Wie bereits erwähnt, war bei Marco inzwischen alles ausgeglichen und bei wenigem Material und insgesamt gleichen Streitkräften war Remis das folgerichtige Ergebnis. (3,5:2,5)
Doch bereits wenig später wurde es dann doch noch kriminell:
Nach einem frühen Sieg meinerseits und 5 Remispartien sah es auf einmal doch noch nach einer Niederlage aus. Denn David hatte es verpasst, den Läufer zu bedrohen. Er dachte, dass sein Bauer vergiftet wäre und er danach einfach den gegnerischen Läufer einkassieren könne. Doch nach dem Bauerngewinn konnte sein Gegner einen Side-Step mit seinem Turm machen und den Läufer durch Davids Turm hindurch wieder verteidigen. Als Resultat hatte sein Gegner nun einen nicht mehr aufzuhaltenden Freibauern, ohne die erhoffte Mehrfigur auf Davids Seite. Zusammen mit der verloren gesagten Partie von Joscha wäre das ein frustrierendes 4,5 zu 3,5 gegen uns. Und tatsächlich musste Joscha nun endgültig einsehen, dass heute nichts mehr zu holen war. Seine Zeit war fast bei 0 angekommen und mit dem Minusturm und schließlich noch weiter verlorenem Material wäre selbst mit der größten Fantasie kein ergaunertes Matt mehr drin gewesen. Somit streckte Joscha schließlich die Waffen. (3,5:3,5)

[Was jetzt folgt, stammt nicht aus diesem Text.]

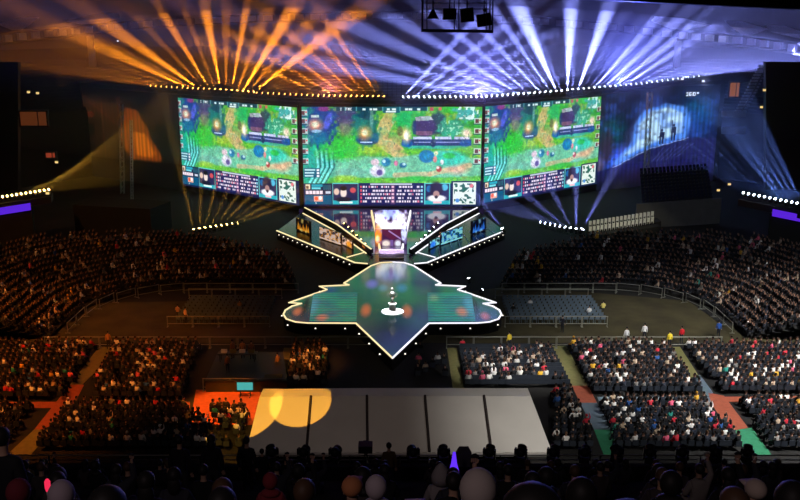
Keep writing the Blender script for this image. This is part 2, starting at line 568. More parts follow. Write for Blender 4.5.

In der Zwischenzeit konnte der Freibauer von Davids Gegner bis auf die zweite Reihe vordringen. Deprimiert ging ich also nach draußen, in der Annahme, dass wir das heute einfach aus den Händen gegeben hatten. Und schon nach 5 Minuten kamen unsere Gegner runter. Ich fragte, Davids Gegner, ob man ihm gratulieren dürfe. Darauf bekam ich die Antwort: „Ja, aber zum Remis.“
Während sein Gegner den Bauern vorpeitschte, hatte David es geschafft, mit Turm und Läufer ein Netz um den gegnerischen König aufzubauen, das in einem Dauerschach resultierte. Somit hat David den benötigten vierten Punkt doch noch vollgemacht, nachdem er uns vorher bereits an den Rande des Wahnsinns getrieben hatte. (4:4)
Vom Gesamtergebnis war der Spieltag eine ganz schöne Achterbahnfahrt. Zumindest war es das virtuell, vor meinem geistigen Auge. Denn tatsächlich hat sich aufgrund der vielen Remisen das Ergebnis den Nachmittag über lediglich von 0 auf +1 und wieder auf 0 verschoben.
Am nächsten Spieltag geht es für uns dann gegen SK 5. Hier müssen wir kompromisslos vorgehen, denn die Münsteraner konnten unseren Patzer ausnutzen und in der Tabelle wieder an uns vorbeiziehen.